Torset now rewritten in Rust

Torset is an application I wrote 5 years ago in C++.

It parses a tor microdescriptor file, extracting ip adresses and ports to generate an ipset or an nftables variable allowing you to filter traffic based on whether it goes to/comes from a tor node or not.

I use it to make firewall rules assuring that programs on my system that I want to proxy through tor cannot leak anything to other networks.

It also allows conditional redirection to tor to make a transparent proxy, avoiding double torifying for applications that already use tor.

Torset is a native application so you don't have to install stem (python) on small routers for limiting dependencies and improving performance.

It can be found at: GitHub - najamelan/torset: parse a tor microdescriptor consensus file and generate an ipset or nftables variable


It'll be great if you can also share your experience of the rewrite -- what worked great for you, what didn't :slight_smile:.

@gurry Actually the application is really simple.
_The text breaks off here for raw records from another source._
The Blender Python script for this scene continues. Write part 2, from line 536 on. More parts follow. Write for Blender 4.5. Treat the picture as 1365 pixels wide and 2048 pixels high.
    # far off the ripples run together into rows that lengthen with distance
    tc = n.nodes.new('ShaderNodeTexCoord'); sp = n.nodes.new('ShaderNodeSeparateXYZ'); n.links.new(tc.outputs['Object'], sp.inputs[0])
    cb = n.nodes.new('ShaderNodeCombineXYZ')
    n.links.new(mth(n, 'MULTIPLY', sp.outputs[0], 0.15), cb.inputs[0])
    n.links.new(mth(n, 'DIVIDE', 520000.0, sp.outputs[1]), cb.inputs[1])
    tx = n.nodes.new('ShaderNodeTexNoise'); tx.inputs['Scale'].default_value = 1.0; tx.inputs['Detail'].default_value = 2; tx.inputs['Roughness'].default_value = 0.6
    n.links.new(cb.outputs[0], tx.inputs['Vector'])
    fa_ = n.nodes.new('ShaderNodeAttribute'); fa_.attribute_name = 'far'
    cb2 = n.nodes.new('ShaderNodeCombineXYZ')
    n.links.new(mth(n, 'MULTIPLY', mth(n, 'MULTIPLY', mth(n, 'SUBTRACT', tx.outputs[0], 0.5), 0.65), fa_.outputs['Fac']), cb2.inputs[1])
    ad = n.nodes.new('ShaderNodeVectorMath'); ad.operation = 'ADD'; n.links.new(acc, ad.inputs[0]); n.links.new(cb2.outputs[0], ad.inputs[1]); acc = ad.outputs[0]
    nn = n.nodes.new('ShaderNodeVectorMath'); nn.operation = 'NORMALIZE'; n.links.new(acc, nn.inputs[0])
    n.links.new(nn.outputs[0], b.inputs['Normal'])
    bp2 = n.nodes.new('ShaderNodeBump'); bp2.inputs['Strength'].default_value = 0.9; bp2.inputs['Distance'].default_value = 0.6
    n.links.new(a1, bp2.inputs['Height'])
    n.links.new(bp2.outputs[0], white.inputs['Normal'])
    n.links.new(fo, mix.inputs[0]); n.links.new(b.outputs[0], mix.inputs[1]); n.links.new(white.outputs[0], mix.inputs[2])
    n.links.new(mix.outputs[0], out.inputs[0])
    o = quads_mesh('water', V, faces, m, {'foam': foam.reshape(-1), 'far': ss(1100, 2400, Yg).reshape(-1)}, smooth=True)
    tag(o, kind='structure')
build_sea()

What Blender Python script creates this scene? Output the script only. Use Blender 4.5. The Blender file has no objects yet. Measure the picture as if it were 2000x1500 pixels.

It gets a string from from the microdescriptor file. This file has a very consistent and simple format, so it's a matter of reading space delimited fields in a line.

Creating the output is a matter of some string concatenation. There is nothing difficult like multithreading or async, ... So the conversion to rust was really straight forward.

I enjoyed being able to use clap to generate the CLI interface. Given that working in Rust is rather productive, I easily expanded the featureset from the C++ version, allowing to choose for ports to be included or not, to take input from STDIN and to specify an output file.

It all went really fast. Of course the standard convenience of having built in unit testing is very pleasant. I found Rust really convenient for this kind of CLI application.

The one area where there's no batteries included is for installation. I used ronn to write my man page in markdown and I used cargo make to copy files on installation to avoid using an old school Makefile. However this does require that people install cargo-make for something that could be done easily in an Not sure what the best option is here.

I just now discover that there is something like cargo-deb for creating debian packages. And cargo-pkgbuild for Arch. And more: cargo-wix for windows installers. Some sort of centralized integrated functionality for this would be pretty cool!


Now stumbled on cargo bundle, which also seems to work on installation. Only seems to do .deb for linux though.